- [Instructions to follow] Consider the listing below. Extract exactly the lines from the line containing "(0.085, 0.071, 0.058))" to the line containing "MAT['coping'] = m", both included.

- [Provided data]
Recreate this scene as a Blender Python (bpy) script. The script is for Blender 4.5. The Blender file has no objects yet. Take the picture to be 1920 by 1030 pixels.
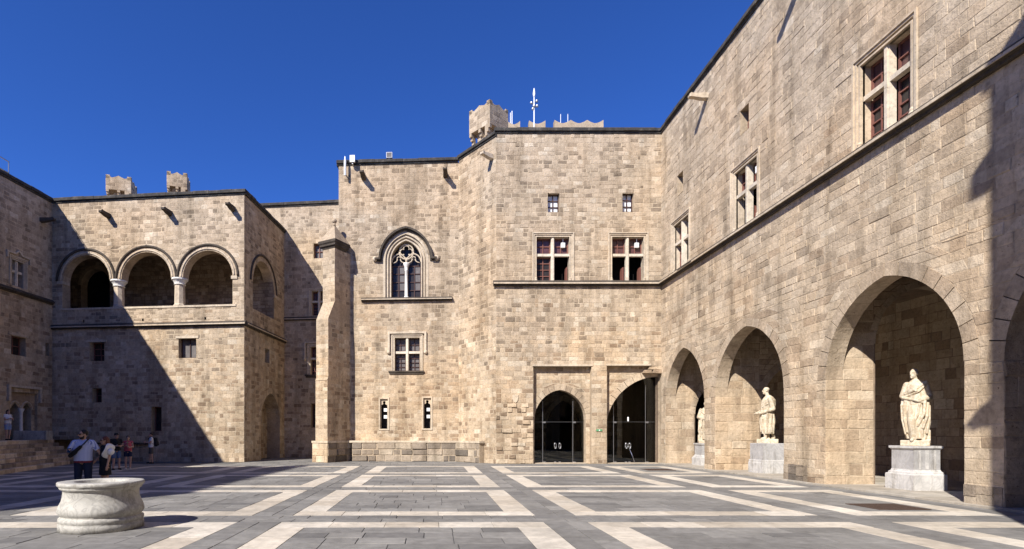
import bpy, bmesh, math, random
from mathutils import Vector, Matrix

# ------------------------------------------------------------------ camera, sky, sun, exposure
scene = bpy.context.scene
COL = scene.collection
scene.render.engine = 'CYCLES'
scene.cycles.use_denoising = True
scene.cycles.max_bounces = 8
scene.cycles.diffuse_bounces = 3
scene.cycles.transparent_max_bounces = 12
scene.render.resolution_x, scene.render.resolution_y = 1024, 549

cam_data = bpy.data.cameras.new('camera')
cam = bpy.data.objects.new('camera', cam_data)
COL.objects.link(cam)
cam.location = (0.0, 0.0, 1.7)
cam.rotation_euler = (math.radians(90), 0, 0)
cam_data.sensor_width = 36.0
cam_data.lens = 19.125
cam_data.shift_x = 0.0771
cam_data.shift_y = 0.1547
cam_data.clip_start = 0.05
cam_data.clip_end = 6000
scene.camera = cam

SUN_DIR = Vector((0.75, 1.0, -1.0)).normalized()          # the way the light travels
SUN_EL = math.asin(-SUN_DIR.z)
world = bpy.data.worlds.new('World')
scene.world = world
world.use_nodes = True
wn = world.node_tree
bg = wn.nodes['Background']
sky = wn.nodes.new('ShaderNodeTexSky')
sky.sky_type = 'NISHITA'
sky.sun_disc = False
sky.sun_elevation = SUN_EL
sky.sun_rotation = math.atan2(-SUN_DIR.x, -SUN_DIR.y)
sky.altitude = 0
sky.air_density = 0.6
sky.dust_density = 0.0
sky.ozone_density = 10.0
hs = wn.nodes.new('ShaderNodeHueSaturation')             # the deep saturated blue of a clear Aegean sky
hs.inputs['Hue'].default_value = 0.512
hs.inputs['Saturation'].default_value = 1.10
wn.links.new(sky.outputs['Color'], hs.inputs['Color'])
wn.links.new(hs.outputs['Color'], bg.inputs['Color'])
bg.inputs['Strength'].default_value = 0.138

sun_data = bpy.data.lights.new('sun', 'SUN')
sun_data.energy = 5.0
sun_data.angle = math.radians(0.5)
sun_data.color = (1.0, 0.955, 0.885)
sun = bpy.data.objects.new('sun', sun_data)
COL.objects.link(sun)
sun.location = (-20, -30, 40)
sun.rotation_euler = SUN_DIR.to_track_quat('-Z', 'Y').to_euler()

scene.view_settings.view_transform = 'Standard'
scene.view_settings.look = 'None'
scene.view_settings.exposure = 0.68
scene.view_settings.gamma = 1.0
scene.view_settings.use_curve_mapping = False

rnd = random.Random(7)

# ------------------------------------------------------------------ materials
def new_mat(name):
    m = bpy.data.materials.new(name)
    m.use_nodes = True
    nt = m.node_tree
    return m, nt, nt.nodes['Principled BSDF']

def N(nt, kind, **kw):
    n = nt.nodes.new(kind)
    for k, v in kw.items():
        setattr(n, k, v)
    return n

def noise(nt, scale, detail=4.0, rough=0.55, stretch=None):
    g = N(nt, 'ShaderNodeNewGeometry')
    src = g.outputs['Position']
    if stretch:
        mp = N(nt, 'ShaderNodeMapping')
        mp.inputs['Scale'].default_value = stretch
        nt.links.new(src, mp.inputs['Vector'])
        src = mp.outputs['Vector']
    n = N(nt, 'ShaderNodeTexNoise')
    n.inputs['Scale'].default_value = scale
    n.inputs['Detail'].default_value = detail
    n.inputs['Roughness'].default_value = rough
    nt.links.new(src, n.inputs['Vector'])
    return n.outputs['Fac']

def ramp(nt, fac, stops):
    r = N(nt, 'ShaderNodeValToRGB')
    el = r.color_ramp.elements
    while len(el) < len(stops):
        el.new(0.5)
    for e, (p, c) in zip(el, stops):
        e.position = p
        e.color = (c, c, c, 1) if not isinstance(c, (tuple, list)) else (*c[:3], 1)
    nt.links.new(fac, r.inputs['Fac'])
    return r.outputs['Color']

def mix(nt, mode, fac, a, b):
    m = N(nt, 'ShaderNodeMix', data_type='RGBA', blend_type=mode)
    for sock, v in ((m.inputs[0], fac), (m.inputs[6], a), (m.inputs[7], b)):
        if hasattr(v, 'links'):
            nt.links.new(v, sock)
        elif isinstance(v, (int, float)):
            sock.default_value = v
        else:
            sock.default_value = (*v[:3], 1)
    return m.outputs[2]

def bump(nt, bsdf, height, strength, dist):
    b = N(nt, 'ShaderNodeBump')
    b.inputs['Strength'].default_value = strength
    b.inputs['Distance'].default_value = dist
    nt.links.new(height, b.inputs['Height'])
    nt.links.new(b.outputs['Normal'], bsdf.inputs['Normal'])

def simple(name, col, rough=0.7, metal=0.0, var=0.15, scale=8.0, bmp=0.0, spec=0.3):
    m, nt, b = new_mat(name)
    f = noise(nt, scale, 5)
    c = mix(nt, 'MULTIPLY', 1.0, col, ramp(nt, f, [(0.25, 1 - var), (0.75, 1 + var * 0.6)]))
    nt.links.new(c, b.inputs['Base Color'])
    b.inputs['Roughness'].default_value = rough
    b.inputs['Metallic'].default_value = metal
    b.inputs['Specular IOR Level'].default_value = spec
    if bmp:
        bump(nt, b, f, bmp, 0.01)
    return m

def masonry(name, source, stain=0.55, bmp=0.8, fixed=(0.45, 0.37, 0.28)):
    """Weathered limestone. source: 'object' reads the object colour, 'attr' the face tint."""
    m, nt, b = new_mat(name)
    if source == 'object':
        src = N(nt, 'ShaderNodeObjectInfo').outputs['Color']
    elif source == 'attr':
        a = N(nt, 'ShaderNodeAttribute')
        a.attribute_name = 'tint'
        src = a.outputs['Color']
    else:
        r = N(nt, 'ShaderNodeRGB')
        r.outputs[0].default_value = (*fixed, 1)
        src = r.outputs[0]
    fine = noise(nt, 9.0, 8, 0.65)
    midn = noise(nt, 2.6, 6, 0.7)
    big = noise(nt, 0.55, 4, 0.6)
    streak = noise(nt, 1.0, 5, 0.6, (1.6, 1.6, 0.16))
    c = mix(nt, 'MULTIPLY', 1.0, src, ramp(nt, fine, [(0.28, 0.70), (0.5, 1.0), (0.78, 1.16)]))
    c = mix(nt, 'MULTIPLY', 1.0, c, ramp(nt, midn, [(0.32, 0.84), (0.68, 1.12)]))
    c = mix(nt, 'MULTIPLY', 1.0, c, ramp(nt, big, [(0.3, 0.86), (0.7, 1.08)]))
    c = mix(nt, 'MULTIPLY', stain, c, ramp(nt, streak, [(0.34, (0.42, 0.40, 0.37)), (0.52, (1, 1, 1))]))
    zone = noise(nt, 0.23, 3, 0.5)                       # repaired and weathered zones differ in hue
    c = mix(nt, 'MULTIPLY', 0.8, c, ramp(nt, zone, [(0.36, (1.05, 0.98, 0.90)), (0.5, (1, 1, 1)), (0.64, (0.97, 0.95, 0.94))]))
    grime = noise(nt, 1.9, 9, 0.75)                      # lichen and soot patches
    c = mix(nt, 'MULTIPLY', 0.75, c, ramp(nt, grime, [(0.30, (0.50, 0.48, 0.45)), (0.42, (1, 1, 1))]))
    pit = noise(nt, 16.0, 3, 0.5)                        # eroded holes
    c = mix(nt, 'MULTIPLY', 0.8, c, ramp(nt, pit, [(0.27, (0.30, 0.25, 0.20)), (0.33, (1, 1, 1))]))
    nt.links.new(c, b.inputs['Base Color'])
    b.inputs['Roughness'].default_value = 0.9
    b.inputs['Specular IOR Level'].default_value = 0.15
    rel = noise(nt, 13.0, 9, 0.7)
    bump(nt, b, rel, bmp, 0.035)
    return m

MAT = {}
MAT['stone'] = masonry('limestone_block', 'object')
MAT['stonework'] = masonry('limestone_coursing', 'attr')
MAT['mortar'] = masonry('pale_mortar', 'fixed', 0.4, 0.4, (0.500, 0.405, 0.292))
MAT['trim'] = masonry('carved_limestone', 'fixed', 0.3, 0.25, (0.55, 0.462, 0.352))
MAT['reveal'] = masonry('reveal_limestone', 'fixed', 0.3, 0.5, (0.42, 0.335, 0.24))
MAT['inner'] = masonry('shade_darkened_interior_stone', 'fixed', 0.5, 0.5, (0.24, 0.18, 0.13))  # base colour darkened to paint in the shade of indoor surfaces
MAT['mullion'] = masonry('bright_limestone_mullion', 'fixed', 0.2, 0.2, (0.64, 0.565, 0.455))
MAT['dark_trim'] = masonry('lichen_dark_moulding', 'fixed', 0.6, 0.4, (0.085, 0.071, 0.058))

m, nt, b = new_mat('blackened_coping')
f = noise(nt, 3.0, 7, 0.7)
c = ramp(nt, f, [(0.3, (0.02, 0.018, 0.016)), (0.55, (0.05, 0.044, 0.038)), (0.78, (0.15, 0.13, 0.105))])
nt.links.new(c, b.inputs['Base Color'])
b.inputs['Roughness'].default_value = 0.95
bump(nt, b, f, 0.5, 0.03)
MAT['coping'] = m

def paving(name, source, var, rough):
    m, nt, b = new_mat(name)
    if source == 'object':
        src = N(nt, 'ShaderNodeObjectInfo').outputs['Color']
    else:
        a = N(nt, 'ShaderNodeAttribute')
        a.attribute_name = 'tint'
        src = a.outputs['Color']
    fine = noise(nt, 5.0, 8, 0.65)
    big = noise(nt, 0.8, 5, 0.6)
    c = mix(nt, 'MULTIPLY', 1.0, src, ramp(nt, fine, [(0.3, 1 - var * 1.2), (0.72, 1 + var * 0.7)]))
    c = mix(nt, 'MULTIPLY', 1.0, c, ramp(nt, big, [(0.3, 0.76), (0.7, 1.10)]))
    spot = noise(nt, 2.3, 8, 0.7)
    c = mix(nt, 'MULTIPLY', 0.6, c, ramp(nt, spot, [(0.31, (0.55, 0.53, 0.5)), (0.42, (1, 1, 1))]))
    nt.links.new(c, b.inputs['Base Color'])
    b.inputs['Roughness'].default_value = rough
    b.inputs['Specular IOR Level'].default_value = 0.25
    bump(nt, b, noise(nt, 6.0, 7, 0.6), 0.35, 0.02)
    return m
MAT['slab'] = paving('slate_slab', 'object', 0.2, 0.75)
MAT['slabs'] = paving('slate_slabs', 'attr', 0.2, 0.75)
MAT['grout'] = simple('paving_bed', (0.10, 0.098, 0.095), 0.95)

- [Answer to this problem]
MAT['dark_trim'] = masonry('lichen_dark_moulding', 'fixed', 0.6, 0.4, (0.085, 0.071, 0.058))

m, nt, b = new_mat('blackened_coping')
f = noise(nt, 3.0, 7, 0.7)
c = ramp(nt, f, [(0.3, (0.02, 0.018, 0.016)), (0.55, (0.05, 0.044, 0.038)), (0.78, (0.15, 0.13, 0.105))])
nt.links.new(c, b.inputs['Base Color'])
b.inputs['Roughness'].default_value = 0.95
bump(nt, b, f, 0.5, 0.03)
MAT['coping'] = m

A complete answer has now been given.